▸ TASK OBJECTIVE
Copy out the listing that follows, exact in every word, and skip the images.

··· DATA ···

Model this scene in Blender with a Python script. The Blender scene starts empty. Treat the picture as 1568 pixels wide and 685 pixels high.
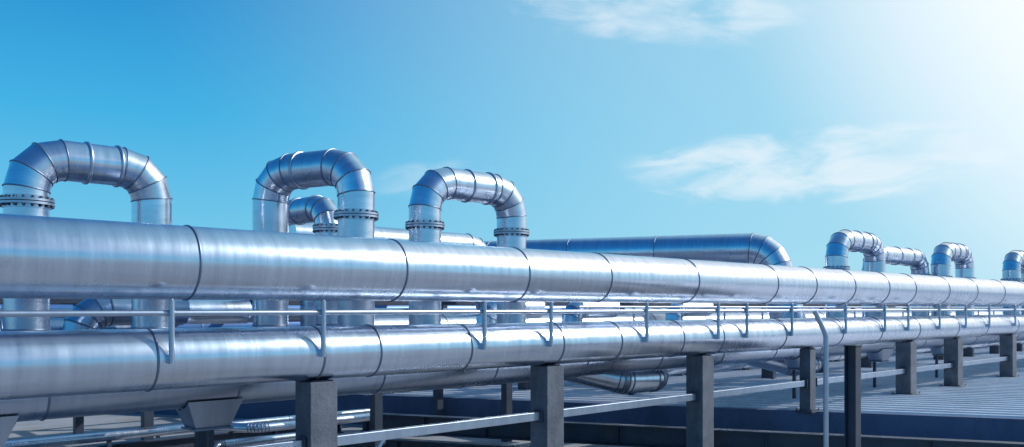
import bpy, math, random
from mathutils import Vector, Matrix
random.seed(7)
S = bpy.context.scene
S.view_settings.view_transform = 'Standard'
S.view_settings.look = 'None'
S.view_settings.exposure = 0

# ------------------------------------------------------------------ materials
def newmat(name):
    m = bpy.data.materials.new(name); m.use_nodes = True
    nt = m.node_tree; b = nt.nodes['Principled BSDF']
    return m, nt, b
def N(nt, t, **kw):
    n = nt.nodes.new(t)
    for k, v in kw.items(): setattr(n, k, v)
    return n
def L(nt, a, b): nt.links.new(a, b)
def ramp(nt, src, stops):
    r = N(nt, 'ShaderNodeValToRGB'); L(nt, src, r.inputs[0])
    e = r.color_ramp.elements
    while len(e) < len(stops): e.new(0.5)
    for i, (p, c) in enumerate(stops):
        e[i].position = p
        e[i].color = (c, c, c, 1) if isinstance(c, (int, float)) else (*c, 1)
    return r.outputs[0]
def mix(nt, f, a, b, mode='MIX'):
    n = N(nt, 'ShaderNodeMix', data_type='RGBA', blend_type=mode)
    for s, x in ((n.inputs[0], f), (n.inputs[6], a), (n.inputs[7], b)):
        if isinstance(x, bpy.types.NodeSocket): L(nt, x, s)
        elif isinstance(x, (int, float)): s.default_value = x
        else: s.default_value = (*x, 1)
    return n.outputs[2]
def math_(nt, op, a, b=0.0, c=0.0, clamp=False):
    n = N(nt, 'ShaderNodeMath', operation=op, use_clamp=clamp)
    for i, x in enumerate((a, b, c)):
        if isinstance(x, bpy.types.NodeSocket): L(nt, x, n.inputs[i])
        else: n.inputs[i].default_value = x
    return n.outputs[0]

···

▸ CORRECT OUTPUT
Model this scene in Blender with a Python script. The Blender scene starts empty. Treat the picture as 1568 pixels wide and 685 pixels high.
import bpy, math, random
from mathutils import Vector, Matrix
random.seed(7)
S = bpy.context.scene
S.view_settings.view_transform = 'Standard'
S.view_settings.look = 'None'
S.view_settings.exposure = 0

# ------------------------------------------------------------------ materials
def newmat(name):
    m = bpy.data.materials.new(name); m.use_nodes = True
    nt = m.node_tree; b = nt.nodes['Principled BSDF']
    return m, nt, b
def N(nt, t, **kw):
    n = nt.nodes.new(t)
    for k, v in kw.items(): setattr(n, k, v)
    return n
def L(nt, a, b): nt.links.new(a, b)
def ramp(nt, src, stops):
    r = N(nt, 'ShaderNodeValToRGB'); L(nt, src, r.inputs[0])
    e = r.color_ramp.elements
    while len(e) < len(stops): e.new(0.5)
    for i, (p, c) in enumerate(stops):
        e[i].position = p
        e[i].color = (c, c, c, 1) if isinstance(c, (int, float)) else (*c, 1)
    return r.outputs[0]
def mix(nt, f, a, b, mode='MIX'):
    n = N(nt, 'ShaderNodeMix', data_type='RGBA', blend_type=mode)
    for s, x in ((n.inputs[0], f), (n.inputs[6], a), (n.inputs[7], b)):
        if isinstance(x, bpy.types.NodeSocket): L(nt, x, s)
        elif isinstance(x, (int, float)): s.default_value = x
        else: s.default_value = (*x, 1)
    return n.outputs[2]
def math_(nt, op, a, b=0.0, c=0.0, clamp=False):
    n = N(nt, 'ShaderNodeMath', operation=op, use_clamp=clamp)
    for i, x in enumerate((a, b, c)):
        if isinstance(x, bpy.types.NodeSocket): L(nt, x, n.inputs[i])
        else: n.inputs[i].default_value = x
    return n.outputs[0]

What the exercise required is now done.